Emerging market (EM) investors have begun to worry about the end of the second round of quantitative easing (QE2) in mid-year. The concern has been that higher U.S. yields would boost the cost of capital in EMs and threaten equity valuations. Yet recently, markets imply that the risk is in the other direction -- economic worries in the U.S. and falling Treasury yields. While our Macro Strategy team expects yields to fall near-term as they did at the end of QE1, our economists forecast US 10-year yields to rebound to 3.6% by Q4, a fairly modest increase of 40-50 basis points (bp) from current levels. Such a yield increase should pose little risk to emerging markets and would present a positive backdrop for EM equities.

Around recent periods of quantitative easing (QE), the direction of flows to or from risky assets -- not Fed bond market activity -- has driven EM equities. Bond yields (U.S. and EM) and EM equities have risen during the two QE periods, while falling during the period between QE1 and QE2 on U.S. double-dip fears last summer. The key for EMs has been spreads, which fell in the two QE periods and rose when QE1 ended.

There is little pattern of regional performance during the two periods of QE. In QE1, Latin America outperformed; in QE2, Asia and EMEA have done well. Growth/risky markets did very well in QE1, slightly less well in QE2. Between QE1 and QE2, defensive Asia led the way and small markets did well. Sectors have been more predictable.
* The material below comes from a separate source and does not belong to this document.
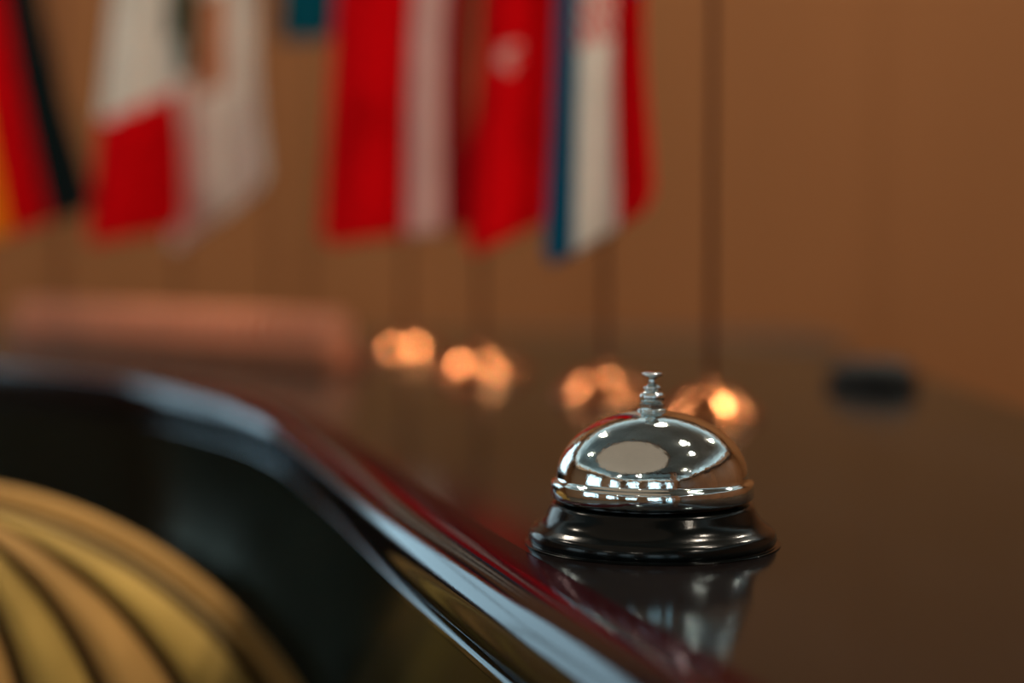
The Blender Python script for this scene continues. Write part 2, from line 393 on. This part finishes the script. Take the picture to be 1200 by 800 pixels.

In QE periods, high-beta sectors have outperformed. Between QE1 and QE2, a bias towards domestics and defense paid off with consumer staples, telecoms and utilities doing well.

With new doubts over U.S. growth and the Fed set to step away from the bond market, EM investors may wish to turn defensive. However, with U.S. yields already down over 50bp since February, little risk, in our view, of a repeat of the scale of double-dip scare of last summer and EMs struggling, it may be too late for defense.

It is too early to speculate over yet another round of quantitative easing, although we have heard many investors argue that this will be needed. A QE3 scenario (which our economists do not expect) would seem to favor a very aggressive growth/risk portfolio, with overweights in global and domestic cyclicals. In this event, U.S. growth plays, such as Mexico, Korea and Taiwan, would also be attractive.

EM equities trade at a yield premium of 19% to EM bonds; any modest rebound over time in the cost of capital is, therefore, little threat to EM equities. We stay positive; this latest worry for equity markets should pass also.

NOTE: This piece is adapted from a Citi Global Equity Strategy note entitled "The End of QE2 and Emerging Markets," published on May 5, 2011.